Times change, but patterns of ethnic succession and interethnic anxiety stay the same. Over time, groups settle, work hard and move up the economic ladder, perhaps to look down on the new "swarm" that followed them into their old neighborhoods.
Gang fights and other violence tend to occur where they always have, among the most poor and desperate and the victims are usually of the same race as their assailants.
Politically, the most rewarding aspect of ethnic success is not how often people vote for "their own kind" but how often they don't. Contrary to Bendixen's observation, Hispanics have voted in overwhelming numbers for former black mayors like Chicago's Harold Washington, New York's David Dinkins and Dallas' Ron Kirk. Blacks have similarly turned out for Hispanic politicians when they view it, as any savvy voter would, as being in their interest.
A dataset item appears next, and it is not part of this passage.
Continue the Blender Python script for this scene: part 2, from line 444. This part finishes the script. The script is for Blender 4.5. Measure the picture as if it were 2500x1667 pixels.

But first, as Mayor Antonio R. Villaraigosa of Los Angeles told me in the spin room backstage at the debate, voters need to get to know the candidate, regardless of ethnicity.
"The idea that Latinos won't vote for someone because of their race or ethnicity just doesn't pass the smell test," Villaraigosa said. "You know, when people say to me, African-Americans didn't vote for you in your first race, I say, well, they didn't know me! In my second race, they did. And they voted for me overwhelmingly!"
That's another important part of human nature that hasn't changed. The better we get to know each other as individuals, the better we will get along as groups.